### [Exercise description]
Starting at the first line of the data below, write out each line exactly until you reach the line containing "except Exception: pass", and include that line too.

[Start Collected material]

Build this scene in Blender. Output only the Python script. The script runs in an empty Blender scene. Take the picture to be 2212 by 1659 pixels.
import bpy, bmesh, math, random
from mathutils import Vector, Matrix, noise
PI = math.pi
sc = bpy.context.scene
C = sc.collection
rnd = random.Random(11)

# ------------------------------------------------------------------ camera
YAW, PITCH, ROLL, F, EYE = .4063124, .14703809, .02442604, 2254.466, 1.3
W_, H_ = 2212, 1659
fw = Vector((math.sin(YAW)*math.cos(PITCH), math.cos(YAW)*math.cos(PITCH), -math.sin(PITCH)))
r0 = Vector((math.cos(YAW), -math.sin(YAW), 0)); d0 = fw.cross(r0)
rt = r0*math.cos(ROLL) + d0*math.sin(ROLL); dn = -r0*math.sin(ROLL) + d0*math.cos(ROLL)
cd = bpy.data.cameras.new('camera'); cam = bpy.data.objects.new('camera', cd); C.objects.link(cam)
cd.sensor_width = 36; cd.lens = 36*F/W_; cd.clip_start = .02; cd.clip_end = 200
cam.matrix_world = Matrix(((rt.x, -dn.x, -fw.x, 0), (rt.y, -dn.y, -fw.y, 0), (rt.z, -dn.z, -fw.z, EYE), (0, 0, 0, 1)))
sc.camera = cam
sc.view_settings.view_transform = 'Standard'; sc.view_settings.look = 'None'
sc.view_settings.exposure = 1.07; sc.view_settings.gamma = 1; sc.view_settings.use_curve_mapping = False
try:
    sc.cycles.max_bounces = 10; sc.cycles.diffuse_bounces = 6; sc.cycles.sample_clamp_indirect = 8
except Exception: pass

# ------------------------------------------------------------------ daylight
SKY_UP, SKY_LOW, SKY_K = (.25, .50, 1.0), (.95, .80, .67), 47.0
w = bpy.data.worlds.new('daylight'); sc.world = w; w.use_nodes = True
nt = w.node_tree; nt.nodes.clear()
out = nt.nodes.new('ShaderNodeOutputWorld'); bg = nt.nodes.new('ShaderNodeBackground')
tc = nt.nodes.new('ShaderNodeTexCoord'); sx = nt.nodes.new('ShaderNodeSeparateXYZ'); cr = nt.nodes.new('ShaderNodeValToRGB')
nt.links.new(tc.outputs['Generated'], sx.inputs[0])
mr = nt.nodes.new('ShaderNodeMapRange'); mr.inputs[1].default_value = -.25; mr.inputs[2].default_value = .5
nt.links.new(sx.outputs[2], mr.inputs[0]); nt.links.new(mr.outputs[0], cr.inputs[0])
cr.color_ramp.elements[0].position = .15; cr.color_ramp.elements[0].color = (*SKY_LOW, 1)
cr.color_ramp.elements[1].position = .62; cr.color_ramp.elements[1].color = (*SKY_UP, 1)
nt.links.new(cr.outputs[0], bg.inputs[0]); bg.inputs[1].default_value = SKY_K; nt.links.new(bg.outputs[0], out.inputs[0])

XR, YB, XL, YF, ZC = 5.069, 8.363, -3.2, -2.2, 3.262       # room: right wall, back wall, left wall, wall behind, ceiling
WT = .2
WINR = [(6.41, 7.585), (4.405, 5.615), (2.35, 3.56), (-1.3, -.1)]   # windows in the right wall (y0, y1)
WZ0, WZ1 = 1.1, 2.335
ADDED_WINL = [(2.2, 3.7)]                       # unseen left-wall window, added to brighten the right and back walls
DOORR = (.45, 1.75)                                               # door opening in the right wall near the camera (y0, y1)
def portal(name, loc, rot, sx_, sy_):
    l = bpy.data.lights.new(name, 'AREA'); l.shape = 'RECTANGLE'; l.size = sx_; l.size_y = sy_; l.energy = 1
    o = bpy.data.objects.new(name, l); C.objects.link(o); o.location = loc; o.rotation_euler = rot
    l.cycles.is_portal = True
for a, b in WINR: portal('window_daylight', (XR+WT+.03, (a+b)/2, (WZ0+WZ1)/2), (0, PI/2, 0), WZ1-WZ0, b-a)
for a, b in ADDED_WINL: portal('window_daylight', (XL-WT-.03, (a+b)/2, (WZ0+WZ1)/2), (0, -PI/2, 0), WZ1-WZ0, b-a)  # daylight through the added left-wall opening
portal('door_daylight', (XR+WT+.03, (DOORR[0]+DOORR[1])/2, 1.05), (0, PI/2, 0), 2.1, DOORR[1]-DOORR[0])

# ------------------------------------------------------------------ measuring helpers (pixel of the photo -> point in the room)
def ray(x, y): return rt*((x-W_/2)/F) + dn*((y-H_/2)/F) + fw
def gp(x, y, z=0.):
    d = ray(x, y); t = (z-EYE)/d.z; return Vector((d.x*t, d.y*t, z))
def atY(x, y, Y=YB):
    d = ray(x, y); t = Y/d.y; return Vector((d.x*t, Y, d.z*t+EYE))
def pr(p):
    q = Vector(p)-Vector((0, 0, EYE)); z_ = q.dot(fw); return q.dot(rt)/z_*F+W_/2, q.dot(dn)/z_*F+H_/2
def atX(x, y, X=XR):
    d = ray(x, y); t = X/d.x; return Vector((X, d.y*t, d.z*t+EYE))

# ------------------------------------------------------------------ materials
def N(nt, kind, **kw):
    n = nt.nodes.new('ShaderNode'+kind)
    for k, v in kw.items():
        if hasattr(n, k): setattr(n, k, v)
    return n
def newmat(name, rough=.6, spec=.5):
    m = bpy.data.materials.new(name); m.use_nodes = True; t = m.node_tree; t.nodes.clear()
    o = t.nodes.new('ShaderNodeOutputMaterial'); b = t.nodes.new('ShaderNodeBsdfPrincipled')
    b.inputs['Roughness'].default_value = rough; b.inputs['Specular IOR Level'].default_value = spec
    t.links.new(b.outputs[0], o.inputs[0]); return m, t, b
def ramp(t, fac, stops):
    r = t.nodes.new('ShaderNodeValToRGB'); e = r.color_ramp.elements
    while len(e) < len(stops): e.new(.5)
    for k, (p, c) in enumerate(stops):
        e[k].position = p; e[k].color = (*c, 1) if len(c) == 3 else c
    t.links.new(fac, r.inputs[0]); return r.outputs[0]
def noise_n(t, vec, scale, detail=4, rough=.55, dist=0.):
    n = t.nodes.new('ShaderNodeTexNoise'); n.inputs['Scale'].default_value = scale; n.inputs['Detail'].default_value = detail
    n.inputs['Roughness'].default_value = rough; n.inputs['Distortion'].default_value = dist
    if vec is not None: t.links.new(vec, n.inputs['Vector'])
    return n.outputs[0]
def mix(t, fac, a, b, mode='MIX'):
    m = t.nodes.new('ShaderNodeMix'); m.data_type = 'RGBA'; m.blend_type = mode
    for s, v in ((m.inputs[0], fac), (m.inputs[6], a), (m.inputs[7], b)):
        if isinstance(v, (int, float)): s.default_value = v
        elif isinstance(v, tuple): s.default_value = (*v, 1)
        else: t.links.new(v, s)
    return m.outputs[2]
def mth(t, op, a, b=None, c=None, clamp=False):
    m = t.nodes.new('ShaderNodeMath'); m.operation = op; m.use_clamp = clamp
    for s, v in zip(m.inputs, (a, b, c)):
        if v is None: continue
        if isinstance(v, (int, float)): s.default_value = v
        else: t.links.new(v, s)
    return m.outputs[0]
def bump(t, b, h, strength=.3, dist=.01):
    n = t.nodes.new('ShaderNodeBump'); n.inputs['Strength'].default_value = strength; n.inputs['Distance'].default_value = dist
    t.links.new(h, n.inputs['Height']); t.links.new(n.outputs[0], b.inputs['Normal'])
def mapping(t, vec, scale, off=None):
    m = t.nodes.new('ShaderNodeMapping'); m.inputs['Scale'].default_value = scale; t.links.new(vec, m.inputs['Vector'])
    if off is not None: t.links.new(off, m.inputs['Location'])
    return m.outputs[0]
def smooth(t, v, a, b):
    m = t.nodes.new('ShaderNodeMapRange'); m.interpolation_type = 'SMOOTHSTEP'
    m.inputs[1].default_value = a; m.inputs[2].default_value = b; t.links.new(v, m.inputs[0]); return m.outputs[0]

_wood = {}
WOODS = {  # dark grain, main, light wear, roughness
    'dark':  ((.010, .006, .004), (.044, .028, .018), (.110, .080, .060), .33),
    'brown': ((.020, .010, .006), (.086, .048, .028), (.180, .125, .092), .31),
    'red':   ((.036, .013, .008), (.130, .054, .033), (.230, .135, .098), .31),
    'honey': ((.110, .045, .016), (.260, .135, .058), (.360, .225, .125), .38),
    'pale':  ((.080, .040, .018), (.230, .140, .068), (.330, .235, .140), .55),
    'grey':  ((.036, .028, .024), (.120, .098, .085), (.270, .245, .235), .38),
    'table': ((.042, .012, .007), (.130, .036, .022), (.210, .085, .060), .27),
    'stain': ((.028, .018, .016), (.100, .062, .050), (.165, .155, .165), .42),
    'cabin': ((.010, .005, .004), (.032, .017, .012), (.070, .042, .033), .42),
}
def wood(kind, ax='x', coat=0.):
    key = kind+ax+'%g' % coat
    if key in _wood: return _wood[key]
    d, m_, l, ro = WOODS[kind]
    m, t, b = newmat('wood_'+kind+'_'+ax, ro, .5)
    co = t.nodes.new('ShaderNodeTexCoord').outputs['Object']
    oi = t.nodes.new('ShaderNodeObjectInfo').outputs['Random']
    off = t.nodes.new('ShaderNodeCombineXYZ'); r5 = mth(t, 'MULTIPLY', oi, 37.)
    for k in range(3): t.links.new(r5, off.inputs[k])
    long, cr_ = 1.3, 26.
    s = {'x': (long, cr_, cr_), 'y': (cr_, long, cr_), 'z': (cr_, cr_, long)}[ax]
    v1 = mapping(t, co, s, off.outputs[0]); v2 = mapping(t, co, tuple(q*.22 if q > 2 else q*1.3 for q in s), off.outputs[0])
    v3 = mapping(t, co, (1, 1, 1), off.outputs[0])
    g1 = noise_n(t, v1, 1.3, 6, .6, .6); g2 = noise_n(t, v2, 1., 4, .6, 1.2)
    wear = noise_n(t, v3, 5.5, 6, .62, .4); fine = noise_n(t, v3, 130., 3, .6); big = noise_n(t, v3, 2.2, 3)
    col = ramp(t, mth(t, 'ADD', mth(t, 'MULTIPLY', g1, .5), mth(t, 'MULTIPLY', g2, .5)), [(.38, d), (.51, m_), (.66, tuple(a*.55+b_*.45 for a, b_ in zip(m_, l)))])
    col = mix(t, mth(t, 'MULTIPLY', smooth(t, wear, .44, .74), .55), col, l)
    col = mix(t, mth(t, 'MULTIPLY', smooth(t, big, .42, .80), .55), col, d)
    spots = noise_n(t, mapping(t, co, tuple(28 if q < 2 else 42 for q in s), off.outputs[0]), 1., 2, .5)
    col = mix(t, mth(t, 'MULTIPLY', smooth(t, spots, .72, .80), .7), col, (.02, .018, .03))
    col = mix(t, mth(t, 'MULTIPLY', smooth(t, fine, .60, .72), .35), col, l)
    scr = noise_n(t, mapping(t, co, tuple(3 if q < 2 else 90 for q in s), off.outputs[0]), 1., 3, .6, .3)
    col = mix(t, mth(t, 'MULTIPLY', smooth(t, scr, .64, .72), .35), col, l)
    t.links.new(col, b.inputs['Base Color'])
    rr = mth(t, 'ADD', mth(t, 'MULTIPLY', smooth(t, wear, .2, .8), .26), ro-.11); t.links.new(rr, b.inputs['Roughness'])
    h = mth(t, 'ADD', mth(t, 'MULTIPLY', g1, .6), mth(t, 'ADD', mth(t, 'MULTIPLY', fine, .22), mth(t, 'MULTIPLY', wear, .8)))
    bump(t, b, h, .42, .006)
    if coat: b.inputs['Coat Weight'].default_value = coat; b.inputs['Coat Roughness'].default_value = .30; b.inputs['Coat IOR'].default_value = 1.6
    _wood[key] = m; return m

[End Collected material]

### [Solution to the problem]
Build this scene in Blender. Output only the Python script. The script runs in an empty Blender scene. Take the picture to be 2212 by 1659 pixels.
import bpy, bmesh, math, random
from mathutils import Vector, Matrix, noise
PI = math.pi
sc = bpy.context.scene
C = sc.collection
rnd = random.Random(11)

# ------------------------------------------------------------------ camera
YAW, PITCH, ROLL, F, EYE = .4063124, .14703809, .02442604, 2254.466, 1.3
W_, H_ = 2212, 1659
fw = Vector((math.sin(YAW)*math.cos(PITCH), math.cos(YAW)*math.cos(PITCH), -math.sin(PITCH)))
r0 = Vector((math.cos(YAW), -math.sin(YAW), 0)); d0 = fw.cross(r0)
rt = r0*math.cos(ROLL) + d0*math.sin(ROLL); dn = -r0*math.sin(ROLL) + d0*math.cos(ROLL)
cd = bpy.data.cameras.new('camera'); cam = bpy.data.objects.new('camera', cd); C.objects.link(cam)
cd.sensor_width = 36; cd.lens = 36*F/W_; cd.clip_start = .02; cd.clip_end = 200
cam.matrix_world = Matrix(((rt.x, -dn.x, -fw.x, 0), (rt.y, -dn.y, -fw.y, 0), (rt.z, -dn.z, -fw.z, EYE), (0, 0, 0, 1)))
sc.camera = cam
sc.view_settings.view_transform = 'Standard'; sc.view_settings.look = 'None'
sc.view_settings.exposure = 1.07; sc.view_settings.gamma = 1; sc.view_settings.use_curve_mapping = False
try:
    sc.cycles.max_bounces = 10; sc.cycles.diffuse_bounces = 6; sc.cycles.sample_clamp_indirect = 8
except Exception: pass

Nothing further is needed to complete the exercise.